Connected Car towards 5G Era

牧戸知史

牧戸知史 正員 (株)豊田中央研究所システム・エレクトロニクス1部

Satoshi MAKIDO, Member (System & Electronics Engineering Dept. I, Toyota Central R & D Labs., Inc., Nagakute-shi, 480-1192 Japan).

電子情報通信学会誌 Vol.102 No.5 pp.423-427 2019年5月

©電子情報通信学会2019

abstract

 100年に一度と言われる大変革の時代に直面している自動車業界にとって,5Gのサービス開始は車そのものの付加価値を大きく変えるものとして期待されている.超低遅延のリアルタイム通信が実現されることで,認知,判断,制御といった車にとっての重要な機能を拡張し,大きな変革をもたらす可能性を秘めている.低遅延な通信を利用することで初めて実現が可能であるダイナミックマップ,協調センシング,遠隔自動運転などの研究開発事例を紹介し,5G時代のコネクテッドカーの可能性について概説する.

キーワード:コネクテッドカー,5G,エッジコンピューティング,協調センシング

1.は じ め に

 自動車業界は「100年に一度」と言われる大変革の時代に直面し,EV化や自動運転などプラットホームそのものを変えていくことを余儀なくされている.2016年10月のパリモーターショーにおいて,Daimler社のDr.
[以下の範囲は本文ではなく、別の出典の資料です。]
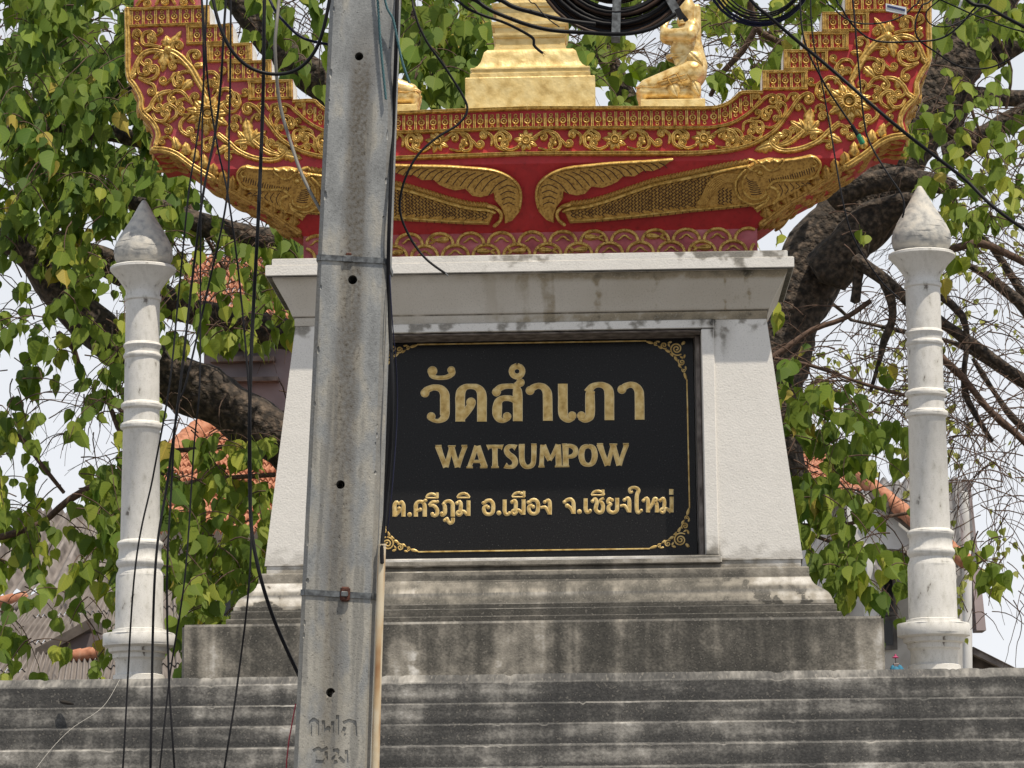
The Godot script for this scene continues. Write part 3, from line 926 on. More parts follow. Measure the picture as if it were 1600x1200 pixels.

Dieter ZetscheはCASEと呼ばれる概念について次のように提唱している.

 “Connected, Autonomous, Shared, Electric: Each of these has the power to turn our entire industry upside down. But the true revolution is in combining them in a comprehensive, seamless package.”

 また,トヨタ自動車の豊田章男社長はCES2018のプレスカンファレンスにおいて,次のように述べている.

 「私はトヨタを,クルマ会社を超え,人々の様々な移動を助ける会社,モビリティ・カンパニーへと変革することを決意しました.」

 これらの変化は,単に社会的な要請によるものではなく,近年の急速な技術発展の寄与も大きい.モバイルネットワークの高速・大容量化,AI技術の発展などによってITS(高度交通システム)を取り巻く環境が大きく変化しており,コネクテッドカーの普及により,新たにどのような付加価値が生まれ,社会変革が生み出されるのか注目されている.

 総務省は,2016年12月に“Connected Car社会の実現に向けた研究会”を設置し有識者による検討を行い,2017年7月に取りまとめを公表している(1).取りまとめでは,

 “車からのデータを収集・分析し,車向けサービスにフィードバックすることが必要になることから,そのために必要となる「双方向性」をConnected Carの必要要件と考えたところである.”

と述べられている.

 コネクテッドカーの取り扱う範囲は非常に広範であり全てを語ることは難しい.テレマティクスサービスなどの現状のサービスの延長については文献等(2)(6)に譲るものとし以下では,現在,研究開発レベルの技術を中心に,来るべき5G時代の実現が期待される技術について紹介する.